Efi Gen Art Curator
Turjeman presents a painting installation formed out of the body of work created in the past months, during her residency in the Cité international des Arts in Paris. A material and contextual coherence, evolved from her past work and exhibitions in Tel-Aviv.
In order to understand the mental and emotional spaces, the entanglement of matter and spirit in the core of the “Maktoub” painting installation - it is important to address the name of the installation.
‘Maktoub’ (originally in Arabic) means “Written”. ‘Maktoub’ generally cultivates a fatal, nearly religious perspective, motivated by fate, with the conviction of everything being written (pre-determined) from above. In its pronunciation and inscribing, ‘Maktoub’ resembles the root word ‘Ktab’ (in Hebrew) which is also the primary lexical unit of the word ‘Ktuba’ – A Jewish legal document signed during the sanctification of marriage, and specifying the husband’s duties to his wife.
The ‘Maktoub’, the ‘Ktuba’ and the ‘Ktab’ root are fragments in the decryption process of the façade narrative. Before the viewer are large canvas paintings, imitating gigantic stone walls, and containing figures that at times seem to separate and sharpen through the canvas (or the stone), and at times seem stagnant and attached. The emerging composition is tragic-pathetic, on the brink of heroism and religion.
The Lovers: Sculpted characters of a man and a woman grasping each other. At their feet is the figure of The Bride: for Lihi Turjeman, The Bride also represents the biblical Lot’s wife – A woman who dared to look back at the sinful city of Sodom. This act rendered her into a pillar of salt, eternally frozen in stone/canvas, while
‘moving’ in an almost ‘Rodinesque’ attempt. These are contexts that also enable a feminine-political reading of the installation.

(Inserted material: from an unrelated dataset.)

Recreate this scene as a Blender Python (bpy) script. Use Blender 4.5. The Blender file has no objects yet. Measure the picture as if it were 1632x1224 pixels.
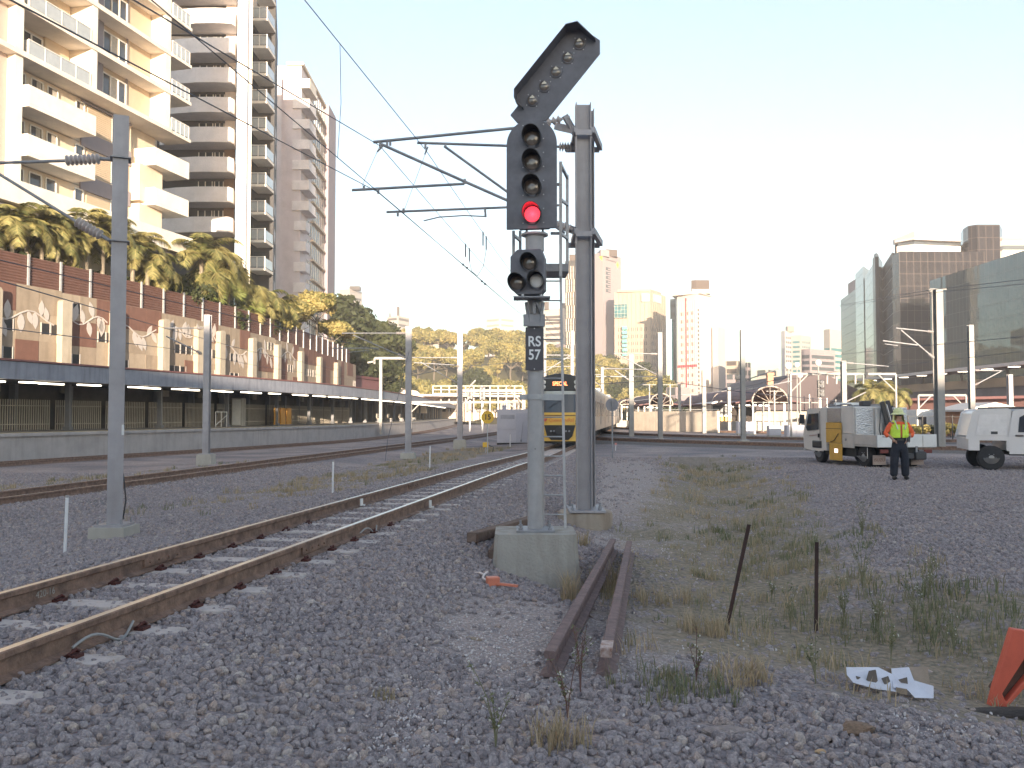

The Bound and Tied: A man and a woman bound in different modes, but they share the result of a violent act, brought upon by eminent helplessness.
The weeping woman: A tragic symbol from a collective memory, as well as a personal one. A mournful woman is a fresh reference to ceaseless political cycles that take place in our times, but also a memory of known artistic images from western culture.
The Tombstone: Supports an open book – a reminder of Judgment Day, and the terror of eternity. On top of the tombstone is The Body of a Woman – emptying itself downwards.
The Fragment System is built on an axis between ghosts and statues, what is clear and what is petrified, canvas and stone, left and right, balance and redemption, history and contemporary. The four canvases refer to time, but unlike classic paintings, they are not time-paintings manifested in a metaphorical cycle of the four seasons. For Lihi Turjeman time is captured only at its final characteristics. The created reality is of stone, rather than flesh - exempt from the path of the flesh from life to death, and the painting moves in an almost ‘postmortem’ territory, nearly beyond time. We reveal the ‘Maktoub’ – What is written before being, the necessary finiteness. However, life is what gives the finite reality its meaning, and they start at the beginning – not from the flesh, but from human qualities, a place where a couple’s love, pain, compassion and lamentation are born. These human qualities are markers of life, and hold the possibility of prophetic hope of existence and continuation, from the clear knowledge of necessary finiteness.
Another part of the gallery contains a large round floor-work, which the viewer has no choice but treading on. In that way, the viewer is forced to a different viewpoint, seeing a flat worldview with a Zero-Point center that extends into eight branches. The center-point resembles the spot from which distances were measured in Paris. The ‘Center of the World’ fantasy wraps the installation with historical and cultural layers, forcibly including the viewers by their physical movement, and pointing to the contemporary. If a center does exist, it is an imagined center, in constant movement. The green and red colors are mixed to create a live, veiny, bloody and organic feeling of tunnels of existence.
The technique used on the canvas is unique – it is missing the classic color palette and brush strokes, and instead treats the canvas as a wall. Hurling, mixing and splashing are physical actions that link with construction. The result is deceiving, as if the viewer is standing before stone walls and observing statues. The need to touch arises, to wonder about the material vessel, a move from or to the figurative, from or to the 3D, from the canvas to the stone. The view deceives and throws the viewer into realms of sensuality and passion.
Whether scraping the layered years off the wall and sticking them back up, or allegedly creating walls and statues, the painting installation is an indicator to another convoluted symbolist process, devoid of a specific context and made out of redeemed icons – up to the point where it seems that Lihi Turjeman’s installations move from the particular to the globular.